Essa virada poética do rio está diretamente cartografada pelo chamamento ético que os poemas de Prisca evocam por meio do turbilhão amargo.
Uma nova estética só é possível com uma diferente proposta ética. Na esteira do que percebeu Guilherme Gontijo, O gosto amargo dos metais cava e crava sua ossatura aí, num outro modo de sermos no tempo, um modo que nos chama a ser a tempo. Lemos isso nas tartarugas do Watu.
as tartarugas do watu
fecharam-se no casco
com o primeiro sinal de perigo
desceram até os seixos
durante meses
durante anos
e aguardam a volta
da rotação dos astros
A sonoridade desses versos nos mostra, por meio da toante que salta (casco/ astros), que a virada, a “rotação”, está no animal histórico anfíbio, atravessador de séculos, que, diferente do cão, não é assimilado pela lama da história, uma vez que sabe se recolher e aguardar o momento de voltar.

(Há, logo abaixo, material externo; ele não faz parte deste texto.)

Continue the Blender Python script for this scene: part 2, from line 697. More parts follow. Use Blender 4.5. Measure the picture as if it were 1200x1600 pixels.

Traço formal do livro, que nos permite ver também a rotação ética-estética imprescindível para nossa sobrevivência em solidariedade com o mundo, é a maneira como a poeta usa os famosos parêntesis cabralinos. Prisca inverte os parêntesis. Se estes serviam na poesia moderna para interromper um possível discurso poético e inserir elementos que adensavam a cena e a plasticidade, aqui percebemos que os elementos do adensamento estão anulados. Corre apenas o que vai fora, o próprio discurso, que no caso deste livro não é um discurso modulado, como fez Cabral (e se aprendeu desde a origem da literatura portuguesa, nas cantigas medievais), mas sim um discurso espiralar. Contra a turbina da morte, a espiral viva do tempo ancestral. Com uma poesia inscrita nesse giro, que é do rio e do poema, quem sabe engajamos em um diferente ethos, um em que poesia e vida não existam para salvar, mas sim para chocar suas alegrias (que adiam o fim do mundo) contra o horror do mundo.
furar as camadas da terra
chegar ao fundo,
descer mais,
ferir
até o coração
latejante
do animal
: novos seres errantes
rumo a uma floresta ancestral (
Mais uma vez, o revés dos parêntesis indica o revés do rio e mostra que o que vai fora, à margem, é também o que vai no coração do animal histórico, do homem, da mata e do mundo. Lendo com atenção O gosto amargo dos metais, percebemos que de fato há (está dado e posto) um oceano para navegar. E que alguma literatura atual está saindo de si para, enfim, encarar outras formas de atravessar.